Reuters

Japan’s biggest banks have begun including their smaller regional peers in overseas project financing deals – a development pushed for by financial authorities keen for regional lenders to reduce their outsized dependence on government bond investments.

Japan has more than 100 regional banks whose combined deposits account for about half the country’s, but with local economies shrinking as their populations age and loan demand tepid, they have little alternative but to invest in government debt.

Those bond investments now total ¥40.8tn ($400bn), equal to about 8% of gross domestic product. Regulators worry that if there were sustained increases in interest rates or a tapering of bond buying purchases by the central bank, the subsequent drop in the value of their bond portfolios could result in large unrealised losses.  While current interest rates are low, eagerness to cut that risk has prompted Japan’s Financial Services Agency to intervene and suggest banks such as Sumitomo Mitsui Financial Group actively involve regional lenders in overseas project financing given its better yields, banking sources say.

“The FSA is tapping megabanks to share their overseas assets or lending with regional banks as regional banks don’t have sufficient know-how to expand their business outside Japan on their own,” an executive at a regional lender told Reuters.
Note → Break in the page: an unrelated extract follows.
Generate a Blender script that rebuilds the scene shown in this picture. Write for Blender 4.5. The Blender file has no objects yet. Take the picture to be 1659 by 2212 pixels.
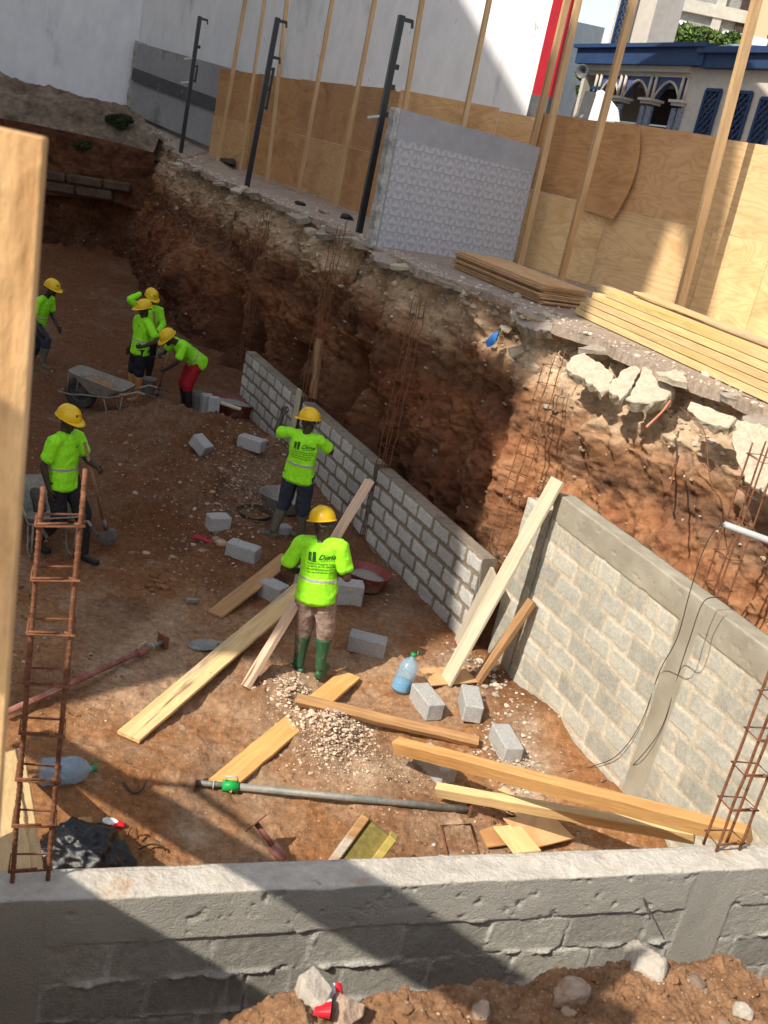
import bpy, bmesh, math, random
import numpy as np
from mathutils import Vector, Matrix, noise as mnoise
from mathutils.bvhtree import BVHTree
random.seed(7); rng=np.random.default_rng(7)
S=bpy.context.scene; COL=S.collection
R_=math.radians
# ------------------------------------------------------------- camera
PW,PH=1659.,2212.
FPX,PITCH,ROLL=2129.0,R_(20.43),R_(11.81)
EYE=np.array([0.,0.,1.6])
_F=np.array([0,math.cos(PITCH),-math.sin(PITCH)]); _R0=np.array([1.,0,0]); _U0=np.cross(_R0,_F)
_R=math.cos(ROLL)*_R0+math.sin(ROLL)*_U0; _D=math.sin(ROLL)*_R0-math.cos(ROLL)*_U0
def at(x,y,z=None,Y=None,plane=None):
    """world point seen at a measured place of the survey photo, on a known height, depth or wall plane"""
    v=_F+_R*(x-PW/2)/FPX+_D*(y-PH/2)/FPX
    if z is not None: t=(z-EYE[2])/v[2]
    elif Y is not None: t=Y/v[1]
    else:
        p,n=plane; t=((np.array(p)-EYE)@n)/(v@n)
    return EYE+v*t
def pr(p):
    q=np.array(p,float)-EYE; z=q@_F
    return np.array([PW/2+FPX*(q@_R)/z, PH/2+FPX*(q@_D)/z])
cam=bpy.data.cameras.new('camera'); camo=bpy.data.objects.new('camera',cam); COL.objects.link(camo)
cam.sensor_fit='VERTICAL'; cam.sensor_height=36; cam.sensor_width=27; cam.lens=FPX/PH*36
cam.clip_start=.05; cam.clip_end=2000
m=Matrix.Identity(4)
for i in range(3): m[i][0]=_R[i]; m[i][1]=-_D[i]; m[i][2]=-_F[i]; m[i][3]=EYE[i]
camo.matrix_world=m; S.camera=camo
cam.dof.use_dof=True; cam.dof.focus_distance=11; cam.dof.aperture_fstop=6.5
S.render.resolution_x=768; S.render.resolution_y=1024
S.view_settings.view_transform='Standard'; S.view_settings.look='None'; S.view_settings.exposure=0.55; S.view_settings.gamma=1
# ------------------------------------------------------------- sky and sun
SUN_AZ=np.array([.70,.714]); SUN_EL=45.0     # horizontal way the light travels, elevation
w=bpy.data.worlds.new("World"); S.world=w; w.use_nodes=True
nt=w.node_tree; nt.nodes.clear()
o_=nt.nodes.new('ShaderNodeOutputWorld'); b_=nt.nodes.new('ShaderNodeBackground'); s_=nt.nodes.new('ShaderNodeTexSky')
s_.sky_type='NISHITA'; s_.sun_disc=False; s_.sun_elevation=R_(SUN_EL); s_.sun_rotation=math.atan2(-SUN_AZ[0],-SUN_AZ[1])
s_.air_density=1.0; s_.dust_density=1.5; s_.ozone_density=1
hs_=nt.nodes.new('ShaderNodeHueSaturation'); hs_.inputs['Saturation'].default_value=.55; nt.links.new(s_.outputs[0],hs_.inputs['Color']); nt.links.new(hs_.outputs[0],b_.inputs[0]); b_.inputs[1].default_value=.15; nt.links.new(b_.outputs[0],o_.inputs[0])
sl=bpy.data.lights.new('sun','SUN'); so=bpy.data.objects.new('sun',sl); COL.objects.link(so)
sl.energy=4.0; sl.angle=R_(.45); sl.color=(1,.93,.82)
ce,se=math.cos(R_(SUN_EL)),math.sin(R_(SUN_EL)); azn=SUN_AZ/np.linalg.norm(SUN_AZ)
ldir=Vector((azn[0]*ce,azn[1]*ce,-se)); so.rotation_euler=ldir.to_track_quat('-Z','Y').to_euler()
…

The executive declined to be identified as his discussions with megabank officials were private. An official with the FSA’s bank examination unit declined to comment when asked if the agency was urging megabanks to help regional lenders in this respect.

For Japan’s big banks, roping in regional peers helps them spread out risk. In return regional banks, which don’t have the experience in properly assessing credit risks of overseas borrowers or even enough staff with sufficient English skills, get to rely on megabanks’ expertise.

A recent scheme devised by Sumitomo Mitsui’s core banking unit involves shifting overseas project financing bonds into a trust account to which regional banks then lend to. Iyo Bank and 77 Bank were the first lenders, providing a combined ¥40mn ($340,000) in financing.

The scheme was made possible by the FSA doing away with a requirement that each lender make their own assessments of borrowers’ credit risks. Sumitomo Mitsui also plans to woo insurance companies and pension funds as well as regional lenders.

In a separate initiative led by Mitsubishi UFJ Financial Group (MUFG), Bank of Yokohama and some 13 other regional lenders provided $300mn in financing, around 60% of the total, for a Vietnam highway project.

Participating banks have been protected from default risks because a quasi government body for export insurance has provided coverage the loans - guarantees that MUFG secured from authorities that enabled regional banks to take part, financial sources said.

“These schemes benefit both megabanks and regional lenders and are a win-win situation,” said Shinichi Tamura, an analyst at Barclays Capital. “But it won’t solve all of the difficulties associated with regional lenders’ portfolios – that’s a problem that needs to be chipped at steadily.”

While some regional lenders like Iyo Bank see these efforts as stepping stones to one day being able to participate in overseas project financing without megabank help, not all see the developments as a golden opportunity.

“I don’t think that megabanks are really interested to part with assets worth having and I’m not inclined to buy into this,” the executive at the regional lender said.